Thursday, June 7, 2018
School Discipline Reform Is About Far More Than Just Suspension Numbers
This spring, the debate over school discipline reform reignited. Those who have long opposed the Department of Education and Department of Justice's policy guidance on racial disparities in suspensions in expulsions knew they had a friend in the Secretary's office. The turned on they heat. They argued that schools couldn't suspend students anymore and student were growing unruly. As a result, school discipline policy was hurting the good students. In Reforming School Discipline, I warned that so long as we allow this to be the framing of the this, effective school policy would loose out. No matter what the data shows, the good student-bad student narrative will always come out bad for the "bad" student. The proper framing has to be about school quality, and school discipline and school quality are directly linked. That also means that school discipline is about far more than just telling teachers that they can or cannot suspend students.
The so-called failure of the federal policy guidance is not that it prohibits suspensions--it doesn't. The failure is by those districts that think that is what the policy does. Those who understand it correctly are showing how we can improve school quality and discipline at the same time. Here's a wonderful example. The Texas Tribune reports:
Two years ago, Bammel Middle School students were often fighting each other in the hallways when the bell rang, and teachers who lost control of their classrooms were regularly handing out three-day suspensions.
These days, more students and teachers report being happy at the Spring ISD school north of Houston, and the number of three-day out-of-school suspensions dropped from 94 last school year to 47.

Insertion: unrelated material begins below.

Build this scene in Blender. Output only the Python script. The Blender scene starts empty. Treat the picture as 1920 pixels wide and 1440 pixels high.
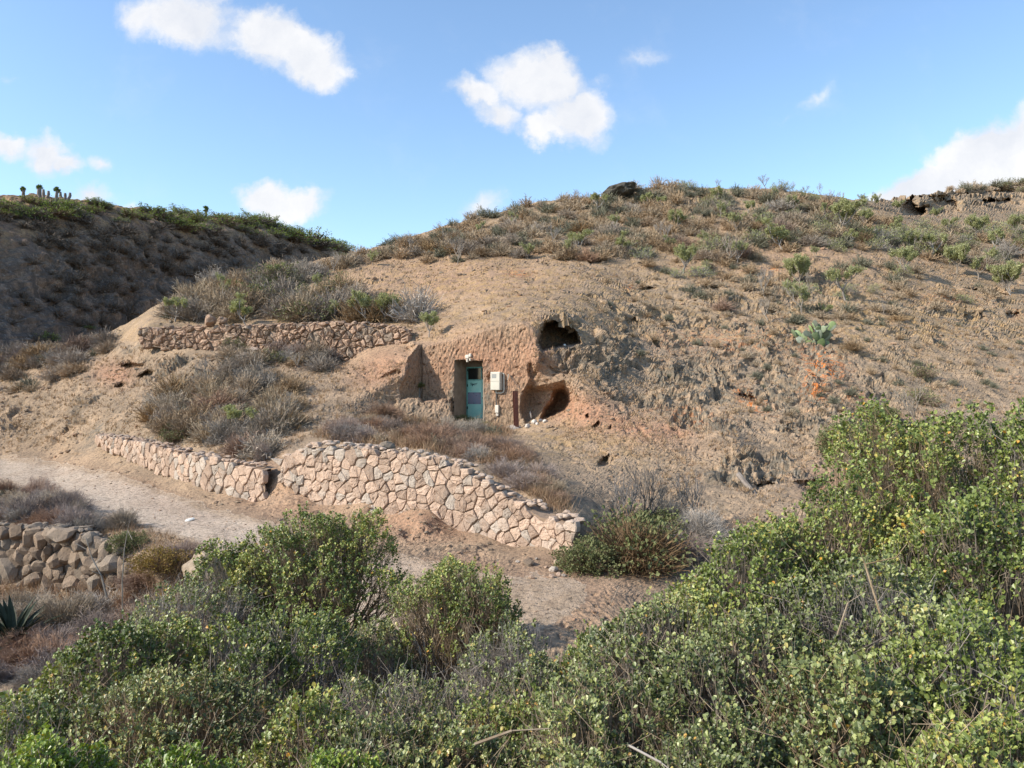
import bpy, math, random
import numpy as np
from mathutils import Vector, Matrix, Euler

random.seed(7)
rng = np.random.default_rng(11)
C = bpy.context.scene.collection
SC = bpy.context.scene
F = 1478.0           # focal length in photograph pixels (1920 wide)
CX, CY = 960.0, 720.0

# ------------------------------------------------------------------ camera
cam_d = bpy.data.cameras.new('camera')
cam = bpy.data.objects.new('camera', cam_d); C.objects.link(cam)
cam.location = (0, 0, 0); cam.rotation_euler = (math.pi / 2, 0, 0)
cam_d.sensor_width = 36; cam_d.lens = F / 1920 * 36
cam_d.clip_start = 0.1; cam_d.clip_end = 3000
SC.camera = cam

# ------------------------------------------------------------------ exposure
SC.view_settings.view_transform = 'Standard'
SC.view_settings.look = 'None'
SC.view_settings.gamma = 1
SC.view_settings.use_curve_mapping = False
SC.view_settings.exposure = 0.33
SC.cycles.max_bounces = 6
SC.cycles.diffuse_bounces = 3

# ------------------------------------------------------------------ sun and sky
SUN_TRAVEL = Vector((0.80, 0.25, -0.56)).normalized()
sun_d = bpy.data.lights.new('sun', 'SUN'); sun_d.energy = 5.0; sun_d.angle = math.radians(0.5)
sun_d.color = (1.0, 0.93, 0.82)
sun = bpy.data.objects.new('sun', sun_d); C.objects.link(sun)
sun.rotation_euler = SUN_TRAVEL.to_track_quat('-Z', 'Y').to_euler()
sd = -SUN_TRAVEL
world = bpy.data.worlds.new('World'); SC.world = world; world.use_nodes = True
wt = world.node_tree; wt.nodes.clear()


def wn(t, **k):
    n = wt.nodes.new(t)
    for a, b in k.items(): setattr(n, a, b)
    return n


def wmath(op, a, b=None, c=None, clamp=False):
    n = wn('ShaderNodeMath', operation=op); n.use_clamp = clamp
    for i, x in enumerate((a, b, c)):
        if x is None: continue
        if isinstance(x, (int, float)): n.inputs[i].default_value = x
        else: wt.links.new(x, n.inputs[i])
    return n.outputs[0]


def build_world():
    L = wt.links
    sky = wn('ShaderNodeTexSky', sky_type='NISHITA')
    sky.sun_disc = False
    sky.sun_elevation = math.asin(sd.z)
    sky.sun_rotation = math.atan2(sd.x, sd.y)
    sky.altitude = 200; sky.air_density = 1.0; sky.dust_density = 0.6; sky.ozone_density = 3.2
    geo = wn('ShaderNodeTexCoord')
    sep = wn('ShaderNodeSeparateXYZ'); L.new(geo.outputs['Generated'], sep.inputs[0])
    ysafe = wmath('MAXIMUM', sep.outputs[1], 0.05)
    a = wmath('DIVIDE', sep.outputs[0], ysafe)
    b = wmath('DIVIDE', sep.outputs[2], ysafe)
    comb = wn('ShaderNodeCombineXYZ'); L.new(a, comb.inputs[0]); L.new(b, comb.inputs[1])
    # warp the cloud outlines
    nz = wn('ShaderNodeTexNoise'); nz.inputs['Scale'].default_value = 17; nz.inputs['Detail'].default_value = 7
    nz.inputs['Roughness'].default_value = 0.62
    L.new(comb.outputs[0], nz.inputs['Vector'])
    off = wn('ShaderNodeVectorMath', operation='SUBTRACT'); L.new(nz.outputs['Color'], off.inputs[0]); off.inputs[1].default_value = (.5, .5, .5)
    sc_ = wn('ShaderNodeVectorMath', operation='SCALE'); L.new(off.outputs[0], sc_.inputs[0]); sc_.inputs['Scale'].default_value = 0.065
    wp = wn('ShaderNodeVectorMath', operation='ADD'); L.new(comb.outputs[0], wp.inputs[0]); L.new(sc_.outputs[0], wp.inputs[1])
    # clouds: direction u, v, half width, half height, tilt, weight
    CL = [(345, 42, 118, 60, -14, 1.0), (265, 30, 60, 48, 0, .7), (395, 30, 60, 70, 0, .8),
          (505, 72, 92, 62, -18, 1.1), (580, 105, 85, 60, -38, 1.0), (615, 145, 50, 42, -20, .8), (500, 115, 70, 30, -22, .6),
          (1010, 160, 100, 62, -12, 1.1), (1035, 122, 58, 42, 0, .9), (1085, 218, 72, 62, -25, 1.1), (895, 172, 75, 34, -8, .8),
          (930, 210, 60, 40, -30, .8), (1030, 245, 75, 36, -5, .9),
          (85, 290, 55, 52, -35, 1.0), (18, 268, 55, 32, 0, .8), (118, 312, 42, 34, 0, .9), (186, 306, 42, 28, -10, .65),
          (170, 368, 60, 32, 0, .8), (240, 388, 45, 12, 0, .4),
          (500, 370, 60, 36, 0, .95), (560, 375, 62, 34, 8, .9), (530, 395, 70, 22, 0, .7),
          (905, 385, 68, 36, 10, .55), (1205, 102, 75, 32, 0, .33), (1120, 150, 48, 26, 0, .28),
          (1530, 182, 68, 26, 20, .30), (1475, 222, 50, 20, 20, .2), (1655, 18, 100, 24, 0, .16), (8, 156, 40, 22, 0, .3),
          (455, 220, 45, 18, 0, .14),
          (1750, 345, 150, 42, 20, 1.3), (1860, 315, 160, 80, 24, 1.6), (1980, 290, 150, 100, 10, 1.6), (1700, 368, 110, 26, 10, 1.2)]
    acc = None
    for (u, v, ru, rv, ang, w) in CL:
        m = wn('ShaderNodeMapping', vector_type='TEXTURE')
        m.inputs['Location'].default_value = ((u - CX) / F, (CY - v) / F, 0)
        m.inputs['Rotation'].default_value = (0, 0, math.radians(ang))
        m.inputs['Scale'].default_value = (ru * 1.25 / F, rv * 1.25 / F, 1)
        L.new(wp.outputs[0], m.inputs[0])
        ln = wn('ShaderNodeVectorMath', operation='LENGTH'); L.new(m.outputs[0], ln.inputs[0])
        f = wmath('MULTIPLY_ADD', ln.outputs['Value'], -w, w)   # w*(1-r)
        f = wmath('MAXIMUM', f, 0)
        acc = f if acc is None else wmath('SMOOTH_MAX', acc, f, 0.14)
    front = wmath('GREATER_THAN', sep.outputs[1], 0.12)
    acc = wmath('MULTIPLY', acc, front)
    nz2 = wn('ShaderNodeTexNoise'); nz2.inputs['Scale'].default_value = 9; nz2.inputs['Detail'].default_value = 9
    nz2.inputs['Roughness'].default_value = 0.6
    L.new(wp.outputs[0], nz2.inputs['Vector'])
    e = wmath('MULTIPLY_ADD', nz2.outputs['Fac'], 1.0, -0.55)
    dens = wmath('ADD', acc, e)
    dm = wn('ShaderNodeMapRange', interpolation_type='SMOOTHSTEP'); L.new(dens, dm.inputs[0])
    dm.inputs[1].default_value = 0.05; dm.inputs[2].default_value = 0.60
    has = wn('ShaderNodeMapRange', interpolation_type='SMOOTHSTEP'); L.new(acc, has.inputs[0]); has.inputs[1].default_value = .02; has.inputs[2].default_value = .30
    cl1 = wmath('MULTIPLY', dm.outputs[0], has.outputs[0])
    # the same kind of scattered cloud outside the picture
    gen = wn('ShaderNodeTexNoise'); gen.inputs['Scale'].default_value = 3.2; gen.inputs['Detail'].default_value = 7
    L.new(geo.outputs['Generated'], gen.inputs['Vector'])
    gm = wn('ShaderNodeMapRange', interpolation_type='SMOOTHSTEP'); L.new(gen.outputs['Fac'], gm.inputs[0]); gm.inputs[1].default_value = .60; gm.inputs[2].default_value = .74
    ab = wmath('ABSOLUTE', a)
    o1 = wn('ShaderNodeMapRange'); L.new(ab, o1.inputs[0]); o1.inputs[1].default_value = .78; o1.inputs[2].default_value = 1.0
    o2 = wn('ShaderNodeMapRange'); L.new(b, o2.inputs[0]); o2.inputs[1].default_value = .56; o2.inputs[2].default_value = .75
    outm = wmath('MAXIMUM', o1.outputs[0], o2.outputs[0])
    up = wn('ShaderNodeMapRange'); L.new(sep.outputs[2], up.inputs[0]); up.inputs[1].default_value = 0.02; up.inputs[2].default_value = .12
    g = wmath('MULTIPLY', wmath('MULTIPLY', gm.outputs[0], outm), up.outputs[0])
    mask = wmath('MAXIMUM', cl1, g)
    mask = wmath('MINIMUM', mask, 0.97)
    # grey-blue undersides where the cloud is thick
    ramp = wn('ShaderNodeMix', data_type='RGBA'); L.new(nz2.outputs['Fac'], ramp.inputs['Factor'])
    ramp.inputs['A'].default_value = (.50, .56, .68, 1); ramp.inputs['B'].default_value = (1.12, 1.08, 1.02, 1)
    skymul = wn('ShaderNodeMix', data_type='RGBA', blend_type='MULTIPLY'); skymul.inputs['Factor'].default_value = 1
    L.new(sky.outputs[0], skymul.inputs['A']); skymul.inputs['B'].default_value = (1.46, 1.46, 1.40, 1)
    bg1 = wn('ShaderNodeBackground'); L.new(skymul.outputs['Result'], bg1.inputs[0]); bg1.inputs[1].default_value = 0.15
    bg2 = wn('ShaderNodeBackground'); L.new(ramp.outputs['Result'], bg2.inputs[0]); bg2.inputs[1].default_value = 0.92
    mx = wn('ShaderNodeMixShader'); L.new(mask, mx.inputs[0]); L.new(bg1.outputs[0], mx.inputs[1]); L.new(bg2.outputs[0], mx.inputs[2])
    out = wn('ShaderNodeOutputWorld'); L.new(mx.outputs[0], out.inputs[0])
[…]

Principal La'Quesha Grigsby attributes the improvement to a simple schedule change at the beginning of this academic year: a carve-out of 35 minutes twice a week for teachers and students to circle up and talk about their feelings. Bammel Middle School is one of a growing number of Texas schools that have adopted "restorative justice," which encourages students and teachers to talk through their problems and build stronger relationships in order to prevent conflict and violence before it happens.
"Sometimes those behaviors we see as discipline problems really are because the student is struggling with their academics," Grigsby said. "We're in a situation where we have to do something drastic ... because what we've been doing is not working."
Hummm. . . Sounds like the intuitive points and social science that I lay out in Ending Zero Tolerance. Students misbehave for a variety of issues and it is rarely because they just have a penchant for disruption. Misbehavior tends to stem from emotional challenges they face at home (poverty, homelessness, divorce, abuse), learning disabilities, or simply struggling academically. Figuring out the problem requires that we spend time understanding students and giving them the room to communicate. Only then can we come up with solutions that might actually improve their behavior. Suspension almost never does that. It ignores the problem and tends to make it worse because the student feels he or she has lost an ally at school.
Before DeVos makes any final decision on the policy guidance, she should kick the talking heads out of her office, hang up the phone on the rest, and get on a plane to a place like Bammel Middle School. Then she too might listen to students and understand what discipline reform is all about.
Interestingly enough, no less than the President of the United States used to be humble and thoughtful enough to listen. The picture above and his My Brother's Keeper Initiative are worth a thousand words, so I will stop at 615 of my own.